The meeting between Joseph-André Motte and the director of steel producer Ugine Gueugnon led to the creation of a range of furniture in the style of the international design movement of the time. In 1963, Motte designed a series of stainless-steel wire seats for the City of Paris, in the tradition of Harry Bertoia, Verner Panton, and Warren Platner. That year, he created a steel armchair composed of folded metal ribbon, which was shown at the Salon des Artistes Décorateurs (SAD), 1963. Its presentation did not meet great success and sadly this model was never manufactured. However, the desk in stainless steel and Macassar ebony that he designed for the Mobilier National and which was shown for the first time at the 1967 SAD had much greater impact. This work is now considered to be the most beautiful desk made in France during the second half of the 20th century, and the crowning achievement of Joseph-André Motte.

With its peculiarly French elegant simplicity, the GMC 21 desk and the GMC 26 hexagonal coffee table that accompanied it, displayed all the aesthetic qualities and luxurious aspects of this new material. 

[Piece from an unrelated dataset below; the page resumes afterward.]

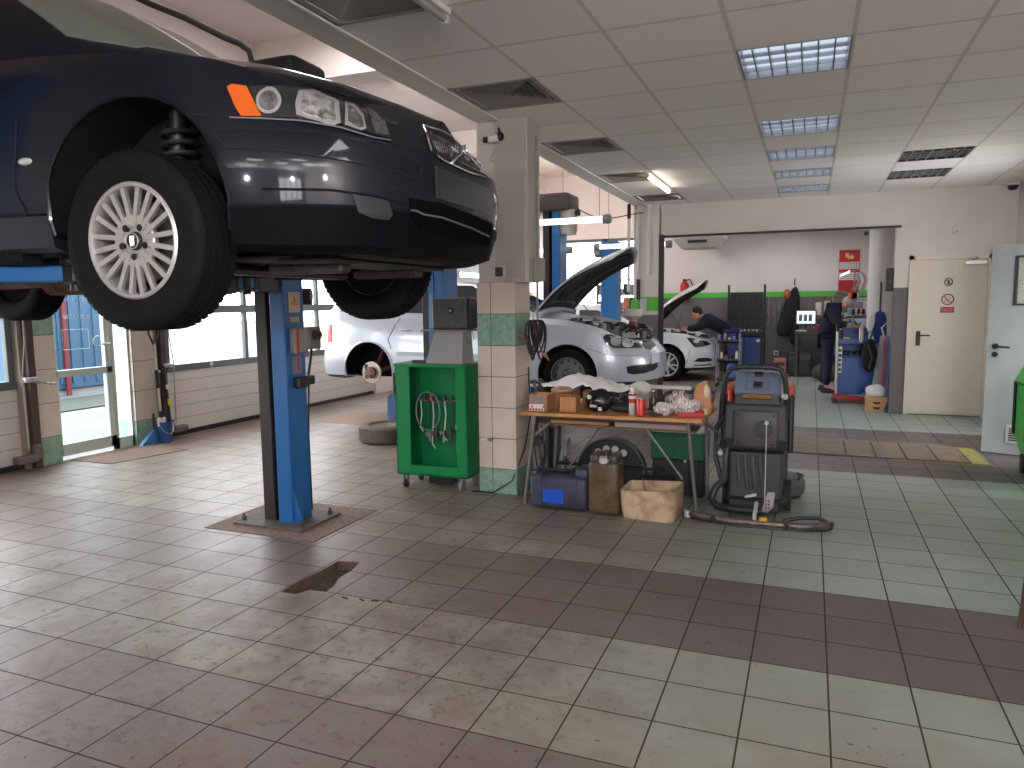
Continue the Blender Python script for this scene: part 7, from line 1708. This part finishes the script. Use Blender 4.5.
b = MB(); b.tube([(.1, .35, 1.9), (-.0, .3, 1.97), (-.14, .25, 1.95)], .008); b.build('lamp_arm', mgrey, t); b = MB(); b.loft([[(-.26, .19, 1.87), (-.12, .19, 1.93), (-.12, .29, 1.93), (-.26, .29, 1.87)], [(-.24, .2, 1.90), (-.12, .2, 1.96), (-.12, .28, 1.96), (-.24, .28, 1.90)]]); b.build('lamp_shade', mat('lamp_white', (1, 1, 1), .4, emit=(1, 1, 1), estr=1.5), t)
t = thing('loudspeaker', 'black loudspeaker box on the edge of the opening above the grey paint', 'loudspeaker', (.97, 11.15, 1.62)); b = MB(); b.box((-.05, -.10, 0), (.03, .10, .30), .01); b.build('cabinet', black, t); b = MB(); b.cyl((-.01, -.102, .12), (-.01, -.108, .12), .03, seg=18); b.build('cone', dgrey, t)
b = MB(); b.box((.03, -.02, .1), (.055, .02, .2)); b.build('bracket', dgrey, t)
for k, (x, m) in enumerate(((1.0, mat('broom_blue', sr(40, 70, 160), .4)), (.965, mat('broom_red', sr(170, 40, 50), .4)))):
    t = thing('broom', '%s broom handle leaning beside the grey doorway edge' % ('blue' if k == 0 else 'dark red'), 'broom', (x-.02*k, 11.12+.14*k, 0)); b = MB(); b.cyl((-.02, -.10, .05), (.0, .02, .95), .012, seg=10); b.build('handle', m, t); b = MB(); b.cbox((-.02, -.10, .03), (.06, .14, .06), .01); b.build('head', dgrey, t)
# shelving rack near the bright facade
t = thing('storage_rack', 'dark metal storage rack standing before the bright far window', 'shelf', (-3.85, 16.2, 0))
b = MB()
for x in (-.55, .55):
    for y in (-.2, .2): b.box((x-.02, y-.02, 0), (x+.02, y+.02, 2.0))
b.build('uprights', dgrey, t, smooth=False)
for z_ in (.4, .85, 1.3, 1.65, 1.98):
    b = MB(); b.box((-.57, -.22, z_), (.57, .22, z_+.025)); b.build('shelf_board', mgrey, t, smooth=False)
random.seed(30)
for k in range(16):
    x = -4.35+.14*(k % 8); zz = (1.678 if k >= 8 else 1.328); h_ = random.uniform(.12, .28); w_ = random.uniform(.045, .06)
    b = MB(); b.box((-w_, -.12, 0), (w_, .12, h_), .01); o = b.build('storage_box', [dgrey, lgrey, black, mgrey, mat('part_orange', sr(190, 120, 60), .5)][k % 5], loc=(x, 16.2, zz))
    tag(o, 'box on the %s of the dark storage rack, %s from its left end' % ('fourth shelf' if k >= 8 else 'third shelf', ['first', 'second', 'third', 'fourth', 'fifth', 'sixth', 'seventh', 'last'][k % 8]), 'box', 'boxes on the storage rack')
t = thing('wall_bracket', 'black hook bracket with a white pole on the left face of the far pier', 'bracket', (-2.50, 10.80, 1.66)); 
b = MB(); b.cyl((0, 0, 0), (0, 0, 1.1), .022, seg=10); b.build('pole', wt, t); b = MB(); b.cbox((0, 0, 1.16), (.05, .05, .22), .012); b.tube([(0, 0, 1.25), (.06, -.02, 1.28), (.11, -.02, 1.24), (.1, -.02, 1.18)], .008); b.build('bracket', black, t)
t = thing('wall_dispenser', 'small green and white boxes fixed on the far pier below the pipes', 'dispenser', (-2.30, 10.84, 1.42)); b = MB(); b.box((-.16, -.05, -.04), (-.04, .0, .12), .01); b.build('green_box', gs, t); b = MB(); b.box((-.03, -.06, -.06), (.06, 0, .14), .01); b.build('grey_box', lgrey, t); b = MB(); b.cyl((-.06, -.03, .12), (-.06, -.03, .42), .03, seg=12); b.build('black_bottle', black, t)
# blue drum under the raised silver wagon
t = thing('blue_drum', 'blue plastic drum on the floor under the rear of the silver car', 'drum', (-5.05, 8.55, 0)); b = MB(); b.lathe([(0, 0), (.19, 0), (.2, .02), (.2, .28), (.16, .32), (0, .32)], seg=28); b.build('body', mat('drum_blue', sr(84, 118, 160), .5, noise=.2), t); b = MB(); b.cyl((.08, 0, .32), (.08, 0, .34), .03); b.build('cap', black, t)
# cable reels, cups and small clutter on the open shelf of the blue trolley and the desk
random.seed(44)
desk = [('red_cup', 'red cup on the dark workbench beside the bright screen', 'cup', .12, red), ('paper_pile', 'small pile of white papers on the workbench left of the screen', 'papers', -.05, wt)]
t = thing('red_cup', desk[0][1], 'cup', (.10, 15.66, .892)); b = MB(); b.lathe([(0, 0), (.035, 0), (.045, .11), (.038, .11), (.03, .01), (0, .01)], seg=18); b.build('cup', red, t); b = MB(); b.tube([(.04, 0, .08), (.07, 0, .07), (.065, 0, .03), (.037, 0, .025)], .006); b.build('handle', red, t)
t = thing('paper_pile', 'small pile of white papers lying on the left end of the workbench', 'papers', (-.18, 15.68, .892)); b = MB()
for k in range(4): b.cbox((0, 0, .004+.008*k), (.2, .15, .006), rot=Euler((0, 0, .1*k)))
b.build('sheets', wt, t, smooth=False)
t = thing('yellow_box', 'small pale yellow box on the blue trolley beside the dark can', 'box', (.50, 12.10, .882)); b = MB(); b.box((-.04, -.03, 0), (.05, .03, .07), .004); b.build('box', mat('pale_yellow', sr(206, 190, 120), .6), t)
t = thing('grey_toolbag', 'grey tool bag on the floor between the trolley jack and the wall', 'bag', (.30, 14.9, 0)); b = MB(); b.ell((0, 0, .16), (.26, .16, .17), 20, 12); b.build('bag', dgrey, t); b = MB(); b.tube([(-.12, 0, .3), (-.06, 0, .42), (.06, 0, .42), (.12, 0, .3)], .014); b.build('handle', black, t)
# ------------------------------------------------------------------ daylight and render look
w = bpy.data.worlds.new('world'); SC.world = w; w.use_nodes = True; nt = w.node_tree; bg = nt.nodes['Background']
bg.inputs[0].default_value = (.93, .97, 1.0, 1); bg.inputs[1].default_value = 6.5
def area(name, loc, rot, sx, sy, portal=False, e=10, col=(.95, .97, 1.)):
    l = bpy.data.lights.new(name, 'AREA'); l.shape = 'RECTANGLE'; l.size = sx; l.size_y = sy
    if portal: l.cycles.is_portal = True
    else: l.energy = e; l.color = col
    o = bpy.data.objects.new(name, l); COL.objects.link(o); o.location = loc; o.rotation_euler = rot
for loc, rot, sx, sy in (((LW-.14, 2.4, 1.5), (0, -pi/2, 0), 1.4, 4.6), ((LW-.14, 5.45, 1.15), (0, -pi/2, 0), 2.3, .86), ((LW-.14, 8.5, 1.5), (0, -pi/2, 0), 1.4, 4.4), ((LW-.14, 13.4, 1.5), (0, -pi/2, 0), 1.4, 4.3),
                         (((LW-2.44)/2, YF+.15, 2.0), (-pi/2, 0, 0), 4.4, 2.4), ((1.2, -4.66, 1.8), (pi/2, 0, 0), 1.8, 1.4), ((FX1+.12, 9.1, 1.52), (0, pi/2, 0), 1.15, 1.4)):
    area('window_portal', loc, rot, sx, sy, True)
# unseen fill lights added to brighten the hall, back workshop, side room and high bay
for x, y in ((-.136, 1.15), (-.136, -.65), (-.136, -2.45), (1.064, .55), (1.064, -1.85), (-1.336, -1.8)): area('added_fill_light', (x, y, CZ-.01), (0, 0, 0), .55, .55, e=6)
for x, y in ((-.6, 12.2), (-.6, 15.3), (.7, 14.0)): area('added_fill_light', (x, y, 2.96), (0, 0, 0), 1.2, .15, e=9)
for y, t_, e_ in ((5.2, 1.25, 6), (7.3, 0, 25), (10.2, 1.2, 42), (15.0, 1.2, 42)): area('added_fill_light', (-4.9, y, 4.8), (t_, 0, 0), 1.4, .25, e=e_, col=(1., .95, .93))
area('added_fill_light', (3.1, 7.2, 2.58), (0, 0, 0), .8, .8, e=60)
for x, y in ((1.6, -1.2), (.9, -3.6), (-1.6, -3.8)):  # unseen point fills added behind the camera to brighten the hall
    l = bpy.data.lights.new('added_point_fill', 'POINT'); l.energy = 120; l.shadow_soft_size = .05; l.color = (.97, .97, 1.); o = bpy.data.objects.new('added_point_fill', l); COL.objects.link(o); o.location = (x, y, 2.35)
SC.view_settings.view_transform = 'Standard'; SC.view_settings.look = 'None'; SC.view_settings.gamma = 1; SC.view_settings.use_curve_mapping = False
SC.view_settings.exposure = 0.75
SC.cycles.max_bounces = 10; SC.cycles.diffuse_bounces = 6; SC.cycles.glossy_bounces = 4; SC.cycles.transparent_max_bounces = 12
SC.cycles.caustics_reflective = False; SC.cycles.caustics_refractive = False; SC.cycles.sample_clamp_indirect = 6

Motte developed the concept of the steel desk towards the end of 1966, as he filed the patent in October. He was contractually bound to submit plans and studies of his project to the Mobilier National before March 28, 1967. The prototypes must have been completed in the spring of 1967. It was at the 1967 SAD in October, at which the Mobilier National was participating for the first time, that the range of “furniture for high-ranking officials” by Motte was presented to the public. 

The full range of this furniture designed by Motte – desk, coffee table, desk chair and visitor chairs – was installed the following year, 1968, in the office of the Prefect of Val d’Oise. This was without doubt the most ambitious and most successful public commission of his prolific career. Motte’s steel desk and table were then put into production by MD; only a few examples were made and mainly to order. 

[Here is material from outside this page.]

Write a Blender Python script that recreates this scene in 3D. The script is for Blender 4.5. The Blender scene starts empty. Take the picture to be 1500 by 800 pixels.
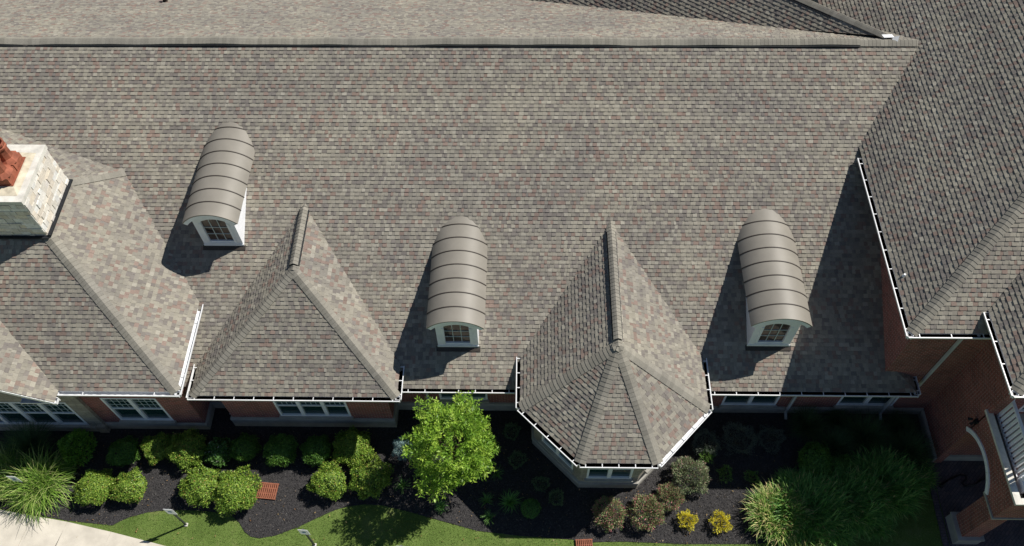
import bpy, math, random
import numpy as np
from mathutils import Matrix, Vector
random.seed(7); rng = np.random.default_rng(11)
S = bpy.context.scene

# ---------------------------------------------------------------- camera, sky, sun, exposure
cam = bpy.data.cameras.new('camera'); co = bpy.data.objects.new('camera', cam); S.collection.objects.link(co)
def rotm(p, yaw, roll):
    return Matrix.Rotation(yaw, 3, 'Z') @ Matrix.Rotation(p, 3, 'X') @ Matrix.Rotation(roll, 3, 'Z')
co.matrix_world = Matrix.Translation((0, 0, 30)) @ rotm(math.radians(33.126), math.radians(1.7045), math.radians(-1.0808)).to_4x4()
cam.sensor_width = 36; cam.lens = 1231.27 / 1500 * 36; cam.clip_end = 2000; cam.clip_start = .5
S.camera = co
S.render.resolution_x, S.render.resolution_y = 1024, 546
SUN = Vector((.74, .35, 1)).normalized()
elev = math.asin(SUN.z); az = math.atan2(SUN.x, SUN.y)
w = bpy.data.worlds.new('World'); S.world = w; w.use_nodes = True
nt = w.node_tree; sky = nt.nodes.new('ShaderNodeTexSky'); sky.sky_type = 'NISHITA'; sky.sun_disc = False
sky.sun_elevation = elev; sky.sun_rotation = az; sky.air_density = 1.0; sky.dust_density = .1; sky.ozone_density = 1.5
nt.nodes['Background'].inputs[1].default_value = .05
nt.links.new(sky.outputs[0], nt.nodes['Background'].inputs[0])
sl = bpy.data.lights.new('sun', 'SUN'); sl.energy = 4.8; sl.angle = math.radians(.5); sl.color = (1, .955, .88)
so = bpy.data.objects.new('sun', sl); S.collection.objects.link(so)
so.rotation_euler = SUN.to_track_quat('Z', 'Y').to_euler()
S.view_settings.view_transform = 'Standard'; S.view_settings.look = 'None'; S.view_settings.exposure = 0.2; S.view_settings.gamma = 1

# ---------------------------------------------------------------- materials
def new_mat(name, rough=.8, spec=.3):
    m = bpy.data.materials.new(name); m.use_nodes = True
    b = m.node_tree.nodes['Principled BSDF']; b.inputs['Roughness'].default_value = rough
    b.inputs['Specular IOR Level'].default_value = spec
    return m, m.node_tree, b
def N(t, k, **kw):
    n = t.nodes.new(k)
    for a, v in kw.items(): setattr(n, a, v)
    return n
def noise(t, scale, detail=3, co=None, rough=.6):
    n = N(t, 'ShaderNodeTexNoise'); n.inputs['Scale'].default_value = scale; n.inputs['Detail'].default_value = detail
    n.inputs['Roughness'].default_value = rough
    if co is None:
        g = N(t, 'ShaderNodeNewGeometry'); co = g.outputs['Position']
    t.links.new(co, n.inputs['Vector']); return n
def ramp(t, fac, stops, interp='LINEAR'):
    r = N(t, 'ShaderNodeValToRGB'); r.color_ramp.interpolation = interp
    while len(r.color_ramp.elements) < len(stops): r.color_ramp.elements.new(.5)
    for e, (p, c) in zip(r.color_ramp.elements, stops):
        e.position = p; e.color = (*c, 1) if len(c) == 3 else c
    t.links.new(fac, r.inputs[0]); return r
def mul(t, a, b, fac=1., mode='MULTIPLY'):
    m = N(t, 'ShaderNodeMixRGB', blend_type=mode); m.inputs[0].default_value = fac
    t.links.new(a, m.inputs[1]); t.links.new(b, m.inputs[2]); return m
def bump(t, b, h, strength=.4, dist=.01):
    n = N(t, 'ShaderNodeBump'); n.inputs['Strength'].default_value = strength; n.inputs['Distance'].default_value = dist
    t.links.new(h, n.inputs['Height']); t.links.new(n.outputs[0], b.inputs['Normal'])
def attr_mat(name, rough=.85, spec=.2, nscale=30, lo=.8, hi=1.15, bscale=120, bd=.004, big=None, transl=0):
    m, t, b = new_mat(name, rough, spec)
    a = N(t, 'ShaderNodeAttribute', attribute_name='col')
    n = noise(t, nscale, 4); r = ramp(t, n.outputs[0], [(.25, (lo,)*3), (.75, (hi,)*3)])
    c = mul(t, a.outputs[0], r.outputs[0])
    if big:
        n2 = noise(t, big, 3); r2 = ramp(t, n2.outputs[0], [(.3, (.84, .84, .86)), (.7, (1.10, 1.09, 1.05))]); c = mul(t, c.outputs[0], r2.outputs[0])
    t.links.new(c.outputs[0], b.inputs['Base Color'])
    if bd: bump(t, b, noise(t, bscale, 2).outputs[0], .5, bd)
    if transl:
        tr = N(t, 'ShaderNodeBsdfTranslucent'); mx = N(t, 'ShaderNodeMixShader'); mx.inputs[0].default_value = transl
        t.links.new(c.outputs[0], tr.inputs[0]); t.links.new(b.outputs[0], mx.inputs[1]); t.links.new(tr.outputs[0], mx.inputs[2])
        t.links.new(mx.outputs[0], t.nodes['Material Output'].inputs[0])
    return m
M = {}
M['shingle'] = attr_mat('asphalt_shingle', .92, .15, 25, .82, 1.12, 180, .003, big=.35)
M['leaf'] = attr_mat('leaf', .45, .35, 8, .75, 1.2, 1, 0, transl=.3)
M['blade'] = attr_mat('grass_blade', .5, .3, 5, .75, 1.2, 1, 0, transl=.25)
M['stoneclad'] = attr_mat('ledge_stone', .9, .15, 14, .78, 1.15, 60, .012)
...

The Mobilier National was charged with furnishing the French Pavilion at the Montreal World Fair (Expo 67) in 1967. It was responsible for creating the Salon d’Honneur, which was furnished by Olivier Mourgue, but also for equipping all the offices for the General Committee, the City of Paris, Foreign Trade, and the Office de Radio-diffusion Television Française (ORTF), notably with office furniture designed by Philippon and Lecoq. The avant-garde of French design was duty-bound to be present in Montreal to illustrate a particular idea of French modernity. Included were numerous commissions by the Mobilier National that were sent by plane for the opening of Expo 67. The desk by Motte, which was still at prototype stage, was apparently part of that shipment. We have not yet found documentation confirming its presence in the French Pavilion or where it was exhibited in Expo 67. However, we do know that it was there, as it was picked up by one of the Canadian organizers of the fair, and never returned to France. Considering that the 1967 SAD opened in October and that our desk was present at the opening of Expo 67 in April of the same year, we deduct that our model is most probably the very first prototype made by the ARC. 

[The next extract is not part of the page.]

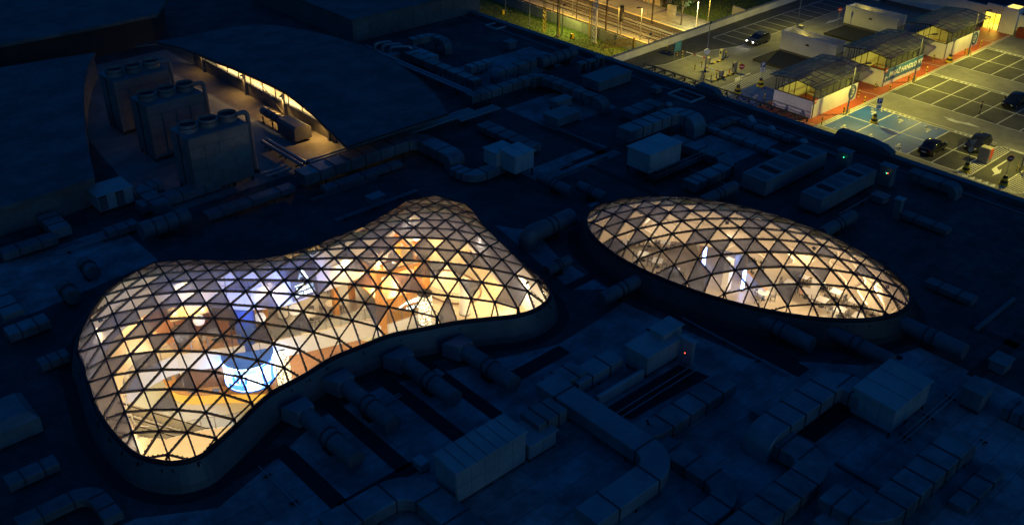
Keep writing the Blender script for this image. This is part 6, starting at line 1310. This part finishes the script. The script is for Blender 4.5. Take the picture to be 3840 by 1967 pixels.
# ---------------- cars
def make_car(lb, m, lights_on=False, hatch=True):
    t = thing('parked_car', lb, 'car', (0, 0, 0)); Lh = 2.1; W2 = .88
    def loft(stations, mm, name, cap=True):
        mb = MB(); k = len(stations[0]); vs = [p for s in stations for p in s]; fs = []
        for i in range(len(stations) - 1):
            for j in range(k): fs.append((i * k + j, i * k + (j + 1) % k, (i + 1) * k + (j + 1) % k, (i + 1) * k + j))
        fs += [tuple(range(k))[::-1], tuple(range((len(stations) - 1) * k, len(stations) * k))]; mb.add(vs, fs); return mb.build(name, mm, t, True)
    def sec(x, w, zb, zt): return [(x, -w, zb + .12), (x, -w * .93, zb), (x, w * .93, zb), (x, w, zb + .12), (x, w, zt - .22), (x, w * .94, zt - .05), (x, w * .75, zt), (x, -w * .75, zt), (x, -w * .94, zt - .05), (x, -w, zt - .22)]
    loft([sec(-2.12, .62, .32, .66), sec(-2.05, .80, .24, .84), sec(-1.6, .88, .2, .94), sec(-.6, .9, .2, .96), (sec(.5, .9, .2, .96)), sec(1.0, .89, .2, .93), sec(1.6, .86, .2, .84), sec(2.0, .78, .24, .72), sec(2.15, .6, .32, .6)], m, 'body')
    def cab(x, w, z): return [(x, -w, .9), (x, w, .9), (x, w, z * .55 + .4), (x, w * .86, z), (x, -w * .86, z), (x, -w, z * .55 + .4)]
    bx = -1.95 if hatch else -1.5
    loft([cab(bx, .72, .94), cab(bx + .35, .78, 1.36), cab(-.9, .80, 1.46), cab(-.1, .80, 1.47), cab(.35, .78, 1.36), cab(1.05, .74, .93)], M['carglass'], 'windows')
    loft([[(x, -w, z), (x, w, z), (x, w * .9, z + .05), (x, -w * .9, z + .05)] for x, w, z in ((bx + .4, .66, 1.37), (-.9, .70, 1.455), (-.1, .70, 1.465), (.3, .67, 1.39))], m, 'roof_panel')
    for x in (-1.3, 1.32):
        for s in (-1, 1):
            w = MB().tube([(x, s * .72, .32), (x, s * .91, .32)], .32, 16).build('wheel', M['black'], t); MB().tube([(x, s * .9, .32), (x, s * .925, .32)], .19, 12).build('rim', M['steel'], w)
    for s in (-1, 1):
        MB().beam((2.0, s * .55, .62), (2.12, s * .5, .62), .26, .13).build('headlight', M['headlight'] if lights_on else M['lens'], t); MB().beam((-2.02, s * .66, .76), (-2.1, s * .62, .76), .22, .14).build('tail_light', M['tail'], t)
        MB().bbox(.75, .95, s * .9 - .1 if s > 0 else -1.0, s * .9 + .1 if s > 0 else -.8, .95, 1.08, .03).build('mirror', m, t)
    MB().box(-2.14, -2.12, -.26, .26, .5, .62).build('number_plate', M['signwhite'], t)
    if lights_on:
        for s in (-1, 1):
            l = bpy.data.objects.new('beam_light', bpy.data.lights.new('beam_light', 'SPOT')); COL.objects.link(l); l.parent = t; l.location = (2.25, s * .5, .62); l.rotation_euler = (math.radians(90 - 12), 0, math.radians(-90)); l.data.energy = 90; l.data.color = (1, .93, .8); l.data.spot_size = math.radians(55); l.data.spot_blend = .8; l.data.shadow_soft_size = .05
    return t
def put(car, loc, rz): car.location = Vector((float(loc[0]), float(loc[1]), ZP + .006)); car.rotation_euler = (0, 0, rz)
put(make_car('dark grey hatchback driving with headlights on near the entry barriers', M['cargrey'], True), C7(2450, 345, ZP), math.pi)
put(make_car('black sedan parked next to the blue bays', M['carblack'], False, False), (107.0, 45.0), 0.0)
put(make_car('black car parked beside the red pay station', M['carblack']), (111.9, 42.0), math.pi)
put(make_car('dark car parked in the second row at the right edge', M['carblack']), (128.6, 45.2), math.pi)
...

Motte’s work represents the intersection of beauty and functionality in the face of an industrial society - it is in the collection of the Musée des Arts Décoratifs, Paris; Musée du Louvre, Paris; and several public forums in­cluding the Hôtel de Ville, Grenoble, France, 1968 and the Council of Europe’s building, Strasbourg, France, 1973. Motte earned the René Gabriel Prize in 1957, the Grand Prize of the International Exposition, Brussels, 1958, and was honored as a Commandeur des Arts et des Lettres, the highest distinction awarded by the French Ministry of Culture.